The sons and several families of Asher. - 1Ch 7:30. The names of the four sons of Asher and that of their sister coincide with the statement of Gen 46:17; but in Num 26:44-47, on the contrary, the name Ishuai does not occur among the families of Asher.

1Ch 7:31-34

The sons of Beriah, Heber and Malchiel, are also to be found in Gen 46:17 and Num 26:45 as the heads of two families; but the further statement, “he (i.e., Malchiel) the father of Birzavith,” is found only here. How ברזות, the Kethibh, is to be pronounced, cannot be with certainty determined. Gesen. in Thes. p. 239 makes it בִּרְזֹות, and considers the word to be the name of a woman; Bertheau, on the contrary conjectures that it is a compound of בר = בְּאֵר and זַיִת, “well of the olive-tree,” and so the name of a place. In 1Ch 7:32-34 the descendants of Heber are enumerated in three generations, which are mentioned nowhere else. In 1Ch 7:32 we have four sons and one daughter. The name יַפְלֵט is not to be connected with יַפְלֵטִי, Jos 16:3, “because a family of Asher is not to be sought for in the neighbourhood there referred to” (Berth.). In 1Ch 7:33 we have four sons of Japhlet, and in 1Ch 7:34 the sons of his brother Shemer. It is somewhat remarkable that שֹׁומֵר, 1Ch 7:32, is called here שֶׁמֶר. אֲחִי is not an appellative, but a proper name, as the ו before the following name shows; cf. another Ahi in 1Ch 5:15. For יְחֻבָּה we should read וְחֻבָּה.

1Ch 7:35-39

Descendants of Helem-in 1Ch 7:35 sons, in 1Ch 7:36-38 grandsons.

As Helem is called אָהִיו, “his brother” (i.e., the brother of the Shemer mentioned in 1Ch 7:34), הֵלֶם would seem to be the third son of Heber, who is called in 1Ch 7:32 חֹותָם. If so, one of the two names must have resulted from an error in transcription; but it is now impossible to determine which is the original and correct form of the name.

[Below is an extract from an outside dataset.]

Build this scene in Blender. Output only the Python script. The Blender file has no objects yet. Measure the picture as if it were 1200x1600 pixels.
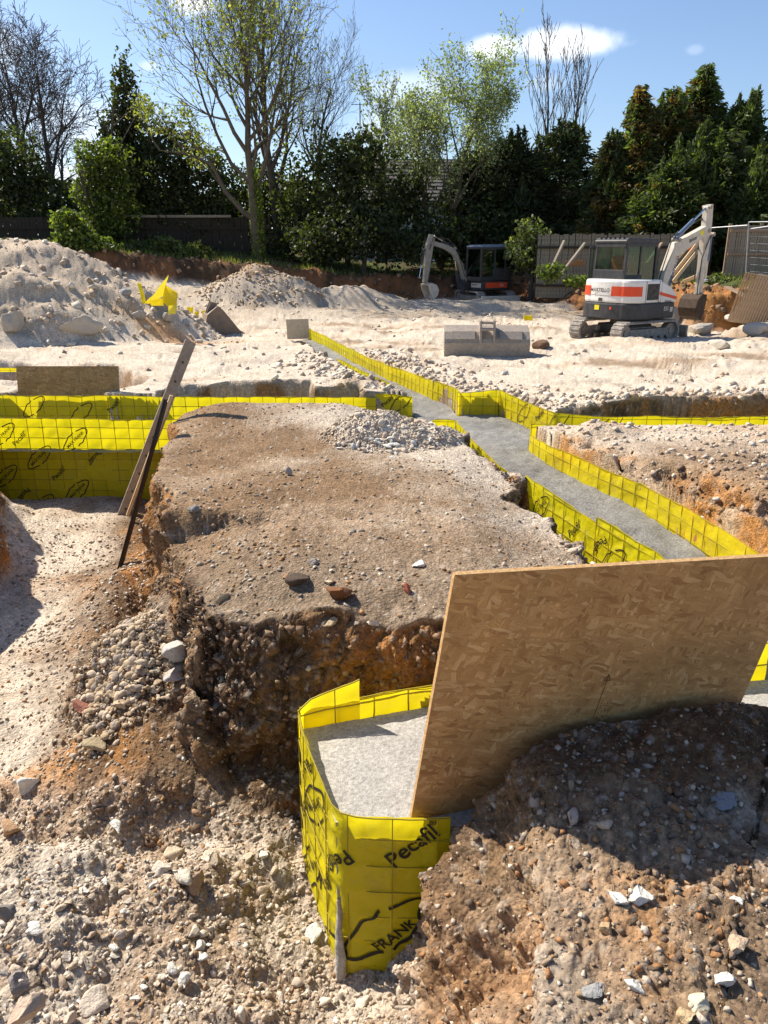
import bpy, bmesh, math, random
import numpy as np
from mathutils import Vector, Matrix, Euler
R = math.radians
rng = np.random.default_rng(7)
random.seed(7)
S = bpy.context.scene
COL = S.collection
# ------------------------------------------------------------------ camera, sky, sun, exposure
PITCH = R(18.8); CAMZ = 1.7
cd = bpy.data.cameras.new('camera'); cam = bpy.data.objects.new('camera', cd); COL.objects.link(cam)
cd.sensor_fit = 'VERTICAL'; cd.sensor_height = 36; cd.lens = 36 * 1202 / 1600
cd.clip_start = .05; cd.clip_end = 3000
cam.location = (0, 0, CAMZ); cam.rotation_euler = (R(90) - PITCH, 0, 0)
S.camera = cam
SUNV = Vector((-.83, .62, 1.0)).normalized()
sun_el = math.asin(SUNV.z)
w = bpy.data.worlds.new('World'); S.world = w; w.use_nodes = True
nt = w.node_tree; nt.nodes.clear()
def N(nt, t, **kw):
    n = nt.nodes.new(t)
    for k, v in kw.items():
        if k in n.inputs.keys() if hasattr(n.inputs, 'keys') else False: n.inputs[k].default_value = v
        else: setattr(n, k, v)
    return n
sky = nt.nodes.new('ShaderNodeTexSky'); sky.sky_type = 'NISHITA'; sky.sun_disc = False
sky.sun_elevation = sun_el; sky.sun_rotation = math.atan2(SUNV.x, SUNV.y)
sky.air_density = 1.0; sky.dust_density = .6; sky.ozone_density = 2.5
tc = nt.nodes.new('ShaderNodeTexCoord')
no = nt.nodes.new('ShaderNodeTexNoise'); no.inputs['Scale'].default_value = 7; no.inputs['Detail'].default_value = 8; no.inputs['Roughness'].default_value = .6
nt.links.new(tc.outputs['Generated'], no.inputs['Vector'])
def ray(px, py):
    xc = (px - 600) / 1202; yc = (800 - py) / 1202; c, s = math.cos(PITCH), math.sin(PITCH)
    return Vector((xc, c + yc * s, -s + yc * c))
# clouds: soft elongated patches at their own directions in the sky
clouds = [(890, 68, 72, 18, 1.0), (770, 76, 42, 16, .85), (300, 2, 30, 18, .95), (640, 145, 60, 26, .38), (590, 135, 30, 10, .3),
          (120, 195, 90, 40, .4), (232, 103, 16, 8, .35), (610, 215, 60, 40, .42), (850, 130, 24, 10, .2), (-10, 75, 30, 30, .4), (90, 310, 90, 50, .6), (1085, 78, 10, 6, .15), (-500, 200, 160, 60, .7), (1700, 160, 200, 60, .8)]
prev = None
for (px, py, sx, sy, a) in clouds:
    d = ray(px, py).normalized()
    m = nt.nodes.new('ShaderNodeMapping'); m.vector_type = 'TEXTURE'
    right = Vector((d.y, -d.x, 0)).normalized(); up = right.cross(d)
    e = Matrix((right, d, up)).transposed().to_euler()
    m.inputs['Location'].default_value = d; m.inputs['Rotation'].default_value = e
    m.inputs['Scale'].default_value = (sx / 1202 * 1.08, 1, sy / 1202 * 1.05)
    nt.links.new(tc.outputs['Generated'], m.inputs['Vector'])
    ln = nt.nodes.new('ShaderNodeVectorMath'); ln.operation = 'LENGTH'; nt.links.new(m.outputs[0], ln.inputs[0])
    ad = nt.nodes.new('ShaderNodeMath'); ad.operation = 'MULTIPLY_ADD'; ad.inputs[1].default_value = -2.4; nt.links.new(no.outputs['Fac'], ad.inputs[0]); nt.links.new(ln.outputs['Value'], ad.inputs[2])
    mr = nt.nodes.new('ShaderNodeMapRange'); mr.interpolation_type = 'SMOOTHSTEP'
    mr.inputs['From Min'].default_value = .02; mr.inputs['From Max'].default_value = -.85; mr.inputs['To Max'].default_value = a
    nt.links.new(ad.outputs[0], mr.inputs['Value'])
    if prev is None: prev = mr.outputs[0]
    else:
        mx = nt.nodes.new('ShaderNodeMath'); mx.operation = 'MAXIMUM'; nt.links.new(prev, mx.inputs[0]); nt.links.new(mr.outputs[0], mx.inputs[1]); prev = mx.outputs[0]
mixc = nt.nodes.new('ShaderNodeMix'); mixc.data_type = 'RGBA'; nt.links.new(prev, mixc.inputs['Factor'])
hz = nt.nodes.new('ShaderNodeVectorMath'); hz.operation = 'MULTIPLY'; hz.inputs[1].default_value = (.97, 1.0, 1.08); nt.links.new(sky.outputs[0], hz.inputs[0])
nt.links.new(hz.outputs[0], mixc.inputs['A']); mixc.inputs['B'].default_value = (9.6, 10, 10.6, 1)
bg = nt.nodes.new('ShaderNodeBackground'); bg.inputs['Strength'].default_value = .09
nt.links.new(mixc.outputs['Result'], bg.inputs['Color'])
wo = nt.nodes.new('ShaderNodeOutputWorld'); nt.links.new(bg.outputs[0], wo.inputs[0])
sl = bpy.data.lights.new('sun', 'SUN'); sl.energy = 5.0; sl.angle = R(.53); sl.color = (1, .91, .78)
so = bpy.data.objects.new('sun', sl); COL.objects.link(so); so.rotation_euler = (-SUNV).to_track_quat('-Z', 'Y').to_euler()
S.view_settings.view_transform = 'Standard'; S.view_settings.look = 'None'; S.view_settings.gamma = 1; S.view_settings.use_curve_mapping = False
S.view_settings.exposure = .70
S.cycles.max_bounces = 8; S.cycles.transparent_max_bounces = 16
S.cycles.use_adaptive_sampling = True

# ------------------------------------------------------------------ helpers
def G(px, py, z):                       # the ground point at height z seen in that direction
    r = ray(px, py); t = (z - CAMZ) / r.z
    return Vector((r.x * t, r.y * t, z))
def AT(px, py, Y):                      # the point at distance Y
    r = ray(px, py); t = Y / r.y
    return Vector((r.x * t, Y, CAMZ + r.z * t))
def tag(o, label=None, cat=None, group=None, kind=None):
    if label: o['label'] = label
    if cat: o['category'] = cat
    if group: o['group'] = group
    if kind: o['kind'] = kind
    return o
def mk(name, V, F, mats, parent=None, smooth=False, col=None, midx=None):
    me = bpy.data.meshes.new(name)
    V = np.asarray(V, dtype=np.float32)
    if isinstance(F, np.ndarray):
        k = F.shape[1]; n = len(F)
        me.vertices.add(len(V)); me.vertices.foreach_set('co', V.ravel())
        me.loops.add(n * k); me.loops.foreach_set('vertex_index', F.astype(np.int32).ravel())
        me.polygons.add(n); me.polygons.foreach_set('loop_start', np.arange(n, dtype=np.int32) * k)
    else:
        me.from_pydata([tuple(v) for v in V], [], F)
    me.update(calc_edges=True)
    if smooth: me.polygons.foreach_set('use_smooth', np.ones(len(me.polygons), dtype=bool))
    if col is not None:
        a = me.color_attributes.new('Col', 'FLOAT_COLOR', 'POINT')
        c = np.ones((len(V), 4), dtype=np.float32); c[:, :3] = col; a.data.foreach_set('color', c.ravel())
    for m in (mats if isinstance(mats, (list, tuple)) else [mats]): me.materials.append(m)
    if midx is not None: me.polygons.foreach_set('material_index', np.asarray(midx, dtype=np.int32))
    o = bpy.data.objects.new(name, me); COL.objects.link(o)
    if parent: o.parent = parent
    return o
def empty(name, loc, rz=0, parent=None):
    o = bpy.data.objects.new(name, None); COL.objects.link(o); o.location = loc; o.rotation_euler = (0, 0, rz); o.empty_display_size = .1
    if parent: o.parent = parent
    return o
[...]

Eleven names are introduced as those of the sons of Zophah (1Ch 7:36, 1Ch 7:37); and in 1Ch 7:38 we have, besides, three sons of Jether (יֶתֶר), who is called in 1Ch 7:38 יִתְרָן. In 1Ch 7:39 there follow three names, those of the sons of Ulla; on which Bertheau rightly remarks, the whole character of our enumeration would lead us to conjecture that עֻלָּא had already occurred among the preceding names, although we find neither this name nor any similar one, with which it might be identified, in the preceding list.

1Ch 7:40

1Ch 7:40 contains a comprehensive concluding statement as to the descendants of Asher: “All these (those just mentioned by name) were heads of fathers'-houses, chosen valiant heroes (חֲיָלִים, as in 1Ch 7:5), chief of the princes,” Vulg. duces ducum, i.e., probably leaders of the larger divisions of the army, under whom were other נְשִׂיאִים. “And their genealogical register is for service of the host in war,” i.e., was prepared with reference to the men capable of bearing arms, and had not, like other registers, reference to the number of inhabitants of the various localities; cf. 1Ch 9:22. It amounted to 26,000 men. According to Num 1:41, Asher numbered 41,500, and according to Num 26:47, 53,000 men. But we must observe that the number given in our verse is only that of the men capable of bearing arms belonging to one of the greater families of Asher, the family of Heber, of which alone a register had been preserved till the time of the chronicler.